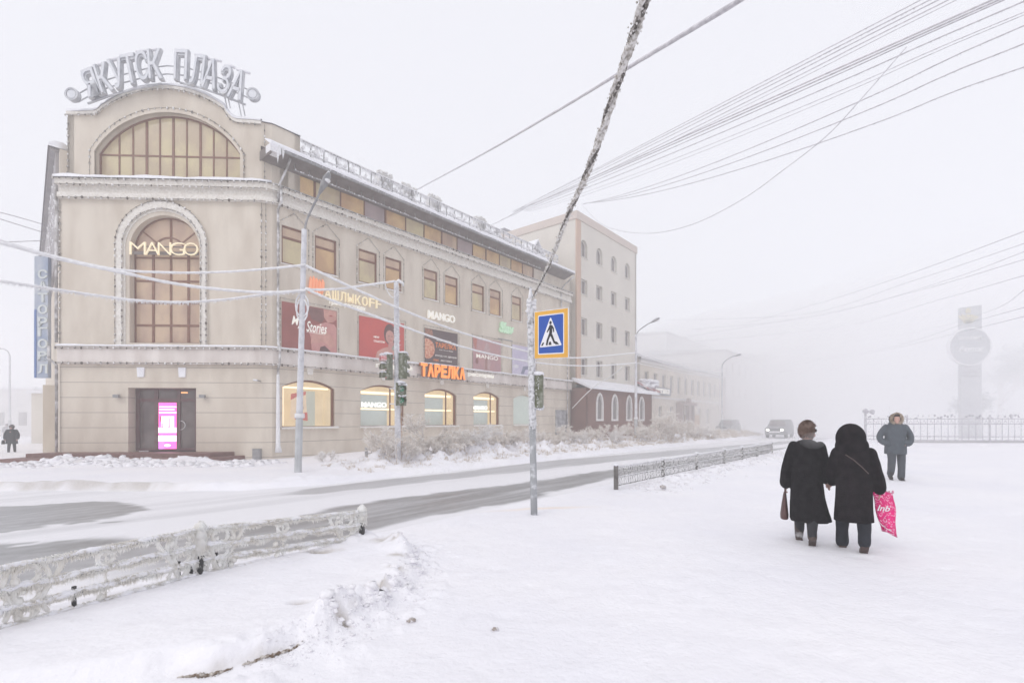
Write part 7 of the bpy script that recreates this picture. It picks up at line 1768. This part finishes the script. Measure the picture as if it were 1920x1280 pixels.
# ---- walker far left
lp = Vector((-28.9, 28.8, 0)); zl = hz(lp.x, lp.y); print('left ground', zl)
lp = gnd(22, 847, zl); 
def simple_walker(label, x, y, h, dark):
    t, Mx = person(label, x, y, hz(x, y), R(200)); k = h/1.65; Mx = Mx @ Matrix.Scale(k, 4)
    b = MB(); headmesh(b, (0,.02,1.50)); limb(b, [(0,0,1.25),(0,0,1.34),(0,.01,1.42)], [.08,.06,.055]); limb(b, [(0,0,1.2),(0,0,1.0),(0,0,.86)], [.16,.14,.17])
    for sg in (-1,1):
        limb(b, [(sg*.09,0,.84),(sg*.1,.05*sg,.46),(sg*.1,.1*sg,.08)], [.09,.06,.045]); limb(b, [(sg*.2,0,1.28),(sg*.28,0,1.02),(sg*.28,.06,.80)], [.055,.045,.032]); hand(b, (sg*.28,.06,.79), (0,.1,-1), sg)
    obj('body', place(remesh(b, .012, 2), Mx), skin, t)
    b = MB(); loft(b, [(1.40,0,.01,.07,.07),(1.34,0,0,.19,.13),(1.15,0,0,.24,.16),(.9,0,0,.25,.17),(.62,0,0,.27,.18),(.50,0,0,.28,.19)], 36, .02)
    for sg in (-1,1): limb(b, [(sg*.2,0,1.28),(sg*.29,0,1.06),(sg*.30,.04,.84)], [.09,.088,.085])
    obj('coat', place(remesh(b, .018, 2), Mx), dark, t)
    b = MB(); b.ball((0,-.01,1.52), .135, 16, 12, sc=(.95,1,1.05)); obj('hat', place(b, Mx), mat('dark_fur_hat', (.06,.05,.05), .9, (.12,.1,.1), 20), t)
    for sg in (-1,1): b = MB(); limb(b, [(sg*.10,.02*sg,.6),(sg*.10,.07*sg,.3),(sg*.10,.1*sg,.04)], [.09,.075,.06]); obj('boot', place(b, Mx), mat('felt_boot', (.03,.03,.035), .9), t)
    return Mx
Mx = simple_walker('person in a dark knee length coat walking in the fog at the far left', lp.x, lp.y, 50/930*lp.y+.05, mat('dark_blue_coat', (.015,.018,.024), .9))
b = MB(); loft(b, [(.74,.36,.05,.03,.06),(.70,.37,.05,.05,.12),(.52,.37,.05,.06,.14),(.48,.37,.05,.05,.13)], 16); tag(obj('handbag', place(b, Mx), M['black']), 'black bag carried by the person at the far left', 'handbag')
q = gnd(13, 824, zl); simple_walker('faint second person far behind the walker at the left edge', q.x, q.y, 1.6, mat('grey_coat', (.30,.30,.32), .9))
# ================================================================ freezing fog
hb = MB(); hb.box(-200, 250, -30, 345, -1.6, 27.5)
hm = bpy.data.materials.new('freezing_fog'); hm.use_nodes = True; nt = hm.node_tree; nt.nodes.clear()
ho = nt.nodes.new('ShaderNodeOutputMaterial'); pv = nt.nodes.new('ShaderNodeVolumePrincipled')
pv.inputs['Color'].default_value = (.985, .985, .990, 1); pv.inputs['Density'].default_value = .0058; pv.inputs['Anisotropy'].default_value = .2
nt.links.new(pv.outputs[0], ho.inputs['Volume'])
hz_o = obj('haze', hb, hm); hz_o['kind'] = 'stuff'
# denser drifts of ice fog: over the far street and park, round the stele, down the side street
for (cx_, cy_, cz_, rx_, ry_, rz_, dn_) in ((75,100,4,72,79,20,.030),(48,40,3,30,20,15,.021),(-52,58,2,24,24,12,.022)):
    fb = MB(); fb.ball((cx_,cy_,cz_), 1, 48, 24, sc=(rx_,ry_,rz_))
    fm = bpy.data.materials.new('dense_fog'); fm.use_nodes = True; nt = fm.node_tree; nt.nodes.clear()
    fo = nt.nodes.new('ShaderNodeOutputMaterial'); pv = nt.nodes.new('ShaderNodeVolumePrincipled')
    pv.inputs['Color'].default_value = (.995, .994, .997, 1); pv.inputs['Density'].default_value = dn_; pv.inputs['Anisotropy'].default_value = .2
    nt.links.new(pv.outputs[0], fo.inputs['Volume'])
    fo_ = obj('fog_bank', fb, fm); fo_['kind'] = 'stuff'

• • • • •

■ Set problem ■
Would you set down the listing exactly, omitting pictures?

■ Output for this exercise ■
Write part 7 of the bpy script that recreates this picture. It picks up at line 1768. This part finishes the script. Measure the picture as if it were 1920x1280 pixels.
# ---- walker far left
lp = Vector((-28.9, 28.8, 0)); zl = hz(lp.x, lp.y); print('left ground', zl)
lp = gnd(22, 847, zl); 
def simple_walker(label, x, y, h, dark):
    t, Mx = person(label, x, y, hz(x, y), R(200)); k = h/1.65; Mx = Mx @ Matrix.Scale(k, 4)
    b = MB(); headmesh(b, (0,.02,1.50)); limb(b, [(0,0,1.25),(0,0,1.34),(0,.01,1.42)], [.08,.06,.055]); limb(b, [(0,0,1.2),(0,0,1.0),(0,0,.86)], [.16,.14,.17])
    for sg in (-1,1):
        limb(b, [(sg*.09,0,.84),(sg*.1,.05*sg,.46),(sg*.1,.1*sg,.08)], [.09,.06,.045]); limb(b, [(sg*.2,0,1.28),(sg*.28,0,1.02),(sg*.28,.06,.80)], [.055,.045,.032]); hand(b, (sg*.28,.06,.79), (0,.1,-1), sg)
    obj('body', place(remesh(b, .012, 2), Mx), skin, t)
    b = MB(); loft(b, [(1.40,0,.01,.07,.07),(1.34,0,0,.19,.13),(1.15,0,0,.24,.16),(.9,0,0,.25,.17),(.62,0,0,.27,.18),(.50,0,0,.28,.19)], 36, .02)
    for sg in (-1,1): limb(b, [(sg*.2,0,1.28),(sg*.29,0,1.06),(sg*.30,.04,.84)], [.09,.088,.085])
    obj('coat', place(remesh(b, .018, 2), Mx), dark, t)
    b = MB(); b.ball((0,-.01,1.52), .135, 16, 12, sc=(.95,1,1.05)); obj('hat', place(b, Mx), mat('dark_fur_hat', (.06,.05,.05), .9, (.12,.1,.1), 20), t)
    for sg in (-1,1): b = MB(); limb(b, [(sg*.10,.02*sg,.6),(sg*.10,.07*sg,.3),(sg*.10,.1*sg,.04)], [.09,.075,.06]); obj('boot', place(b, Mx), mat('felt_boot', (.03,.03,.035), .9), t)
    return Mx
Mx = simple_walker('person in a dark knee length coat walking in the fog at the far left', lp.x, lp.y, 50/930*lp.y+.05, mat('dark_blue_coat', (.015,.018,.024), .9))
b = MB(); loft(b, [(.74,.36,.05,.03,.06),(.70,.37,.05,.05,.12),(.52,.37,.05,.06,.14),(.48,.37,.05,.05,.13)], 16); tag(obj('handbag', place(b, Mx), M['black']), 'black bag carried by the person at the far left', 'handbag')
q = gnd(13, 824, zl); simple_walker('faint second person far behind the walker at the left edge', q.x, q.y, 1.6, mat('grey_coat', (.30,.30,.32), .9))
# ================================================================ freezing fog
hb = MB(); hb.box(-200, 250, -30, 345, -1.6, 27.5)
hm = bpy.data.materials.new('freezing_fog'); hm.use_nodes = True; nt = hm.node_tree; nt.nodes.clear()
ho = nt.nodes.new('ShaderNodeOutputMaterial'); pv = nt.nodes.new('ShaderNodeVolumePrincipled')
pv.inputs['Color'].default_value = (.985, .985, .990, 1); pv.inputs['Density'].default_value = .0058; pv.inputs['Anisotropy'].default_value = .2
nt.links.new(pv.outputs[0], ho.inputs['Volume'])
hz_o = obj('haze', hb, hm); hz_o['kind'] = 'stuff'
# denser drifts of ice fog: over the far street and park, round the stele, down the side street
for (cx_, cy_, cz_, rx_, ry_, rz_, dn_) in ((75,100,4,72,79,20,.030),(48,40,3,30,20,15,.021),(-52,58,2,24,24,12,.022)):
    fb = MB(); fb.ball((cx_,cy_,cz_), 1, 48, 24, sc=(rx_,ry_,rz_))
    fm = bpy.data.materials.new('dense_fog'); fm.use_nodes = True; nt = fm.node_tree; nt.nodes.clear()
    fo = nt.nodes.new('ShaderNodeOutputMaterial'); pv = nt.nodes.new('ShaderNodeVolumePrincipled')
    pv.inputs['Color'].default_value = (.995, .994, .997, 1); pv.inputs['Density'].default_value = dn_; pv.inputs['Anisotropy'].default_value = .2
    nt.links.new(pv.outputs[0], fo.inputs['Volume'])
    fo_ = obj('fog_bank', fb, fm); fo_['kind'] = 'stuff'